Multivariate Normality:

- Individual IVs should be normally distrubuted 

- Composite Dvs should also be normally distributed 

- Checking second assumption is unrealistic, checking first is normally sufficient 

- If you have equal cell sizes and 15 or more ppts. in each group MANOVA is relatively robust to violations of multivariate normality

Homogeneity of Variance - Box's M test

- Tests if variances and covariances of DVs are the same in each cell

- If Box's M signficant (p<o.o5) then they are significantly different & assumption is violated 

- If Box's M non-significant then variances - covariances are the same & assumption is met 

- However, MANOVA is robust to violations of this assumption if cell sizes are equal 

TIP: where possible, planning your research so you have equal(ish) cell sizes and reasonable sample size - avoids potential problems with assumptions 

- Other assumptions may be required if equivalent ANOVA requires them 

        - Repeated Measures MANOVA requires sphericity assumption to be met 

        - MANCOVA requires a linear relationship between the covariate and each DV.

1) Look at Multivariate Tests table for MANOVA results 

          - SPSS gives you 4 different statistics 

                 - Pillai's Trace, Wilk's Lambada, Hotelling's Trace & Roy's largest root

          - Each gives an F-value & p-value

                  - Use Wilk's Lambada; although others often give similar results 

Only is MANOVA is signficant then:

2) Do 'post-hoc' analyses using ANOVA on each individual DV to see where the IV(s) have had an effect. Use significance correction (Bonferroni) for multiple tests 

- Table of correlations shows if correlations are not very high or very low to suggest whether it is worth perfoming MANOVA.

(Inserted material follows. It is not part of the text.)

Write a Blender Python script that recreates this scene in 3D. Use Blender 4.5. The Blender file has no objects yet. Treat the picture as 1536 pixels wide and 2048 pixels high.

- Table of means indicates the mean score for the 2 groups on each DV

- Box's M is non-signifcant - indicates homogeneity of variance-covariance assumption sucessfully met 

- 

- Multivariate Tests indicates the MANOVA results, use Wilk's Lambada to see if there is a significant effect 

- If MANOVA results are signficant, do seperate analysis on ANOVAs on each DV to see where differences are

- ANOVA requires assumption of homegeneity of variance to be met- variance for each group should be equal 

- Apply a Bonferreroni correction for the three tests 

"The __________  data were analysed using MANOVA with IV(s) entered as the IVs, and DVs entered as the DVs. The analysis revealed a significant/non-signficant multivariate effect of IV (Wilk's Lambada = ?(value on output), F(?,?) = ?(F value), p=?). ANOVA performed on each DV seperately showed that even after applying a Bonferroni correction for the three tests of ?(sig. value) a significant/non-signficant effect on IV was observed (F(df1,df2)= ? (F value), p=?), with _____ (mean) report significantly/non-signficantly higher/lower IV than _____ (mean). There were no significant group differences  on either DV (F(df1,df2) =? (Fvalue), p=?), or DV(F(df1,df2)=?(Fvalue), p=?)"